I didn’t have much to base this assumption on other than, well, the way the lady next to me was behaving (burying her head into the arm rest, breathing into her knees, muttering prayers), and the feeling of my stomach coming out of my nose. I was convinced nonetheless.
Yet, the whole time I was bracing myself for the plummet back to earth, the flight crew kept carrying on with their announcements. NOT the ones that detailed anything at all that was going on. None that were reassuring like,
“We’re sorry for this horrific roller coaster at 15,000 feet that you’re trapped on. This is all VERY normal, and you aren’t actually going to die. This is just (insert the reason the plane is having a seizure).”
It’s one thing to feel crazy over freaking out about something that may or may not kill you. It’s quite another when the people who are in charge of your safety aren’t telling you what the holy fuck is going on, and behaving as if this is all normal.
It occurred to me in that moment…
Because I relate all life experiences to birth since becoming a mother.
And then I wondered if I could take a Bradley class to for flying… or just get some really good drugs.
Kidding.

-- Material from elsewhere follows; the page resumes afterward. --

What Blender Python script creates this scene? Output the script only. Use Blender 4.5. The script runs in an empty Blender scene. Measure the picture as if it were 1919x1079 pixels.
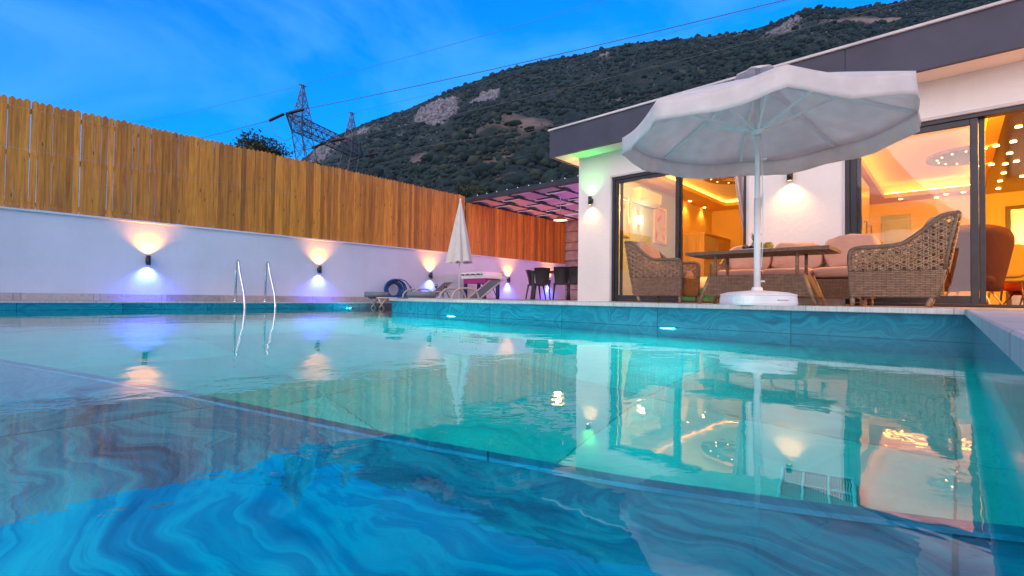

Sorta.
But seriously, so much of what scares me in life is the unknown. Birth, for me, was actually not that bad because I DID take a 12 week Bradley birth class before having Kendall, so I at least knew that what was happening to me was totally normal, even if it felt like I was going to die from my spine being ripped out of my back during a contraction. Had I not been armed with all that education?
Uh, yeah. Total freakout mode would have commenced.
And the worst would have been NOT knowing all that was normal and having nobody take the time to tell me, to really explain to me exactly why my body was doing what it was doing. If my husband were freaking out alongside me, well, I’d probably start puking and praying for my life.
So, the point… of this… there is one, is scary things can be a lot less scary if you know what’s going on, if people communicate with you and if the person next to you can hold their shit together.
I think there’s a life lesson somewhere in there. Or just a reason for me to stop flying so much.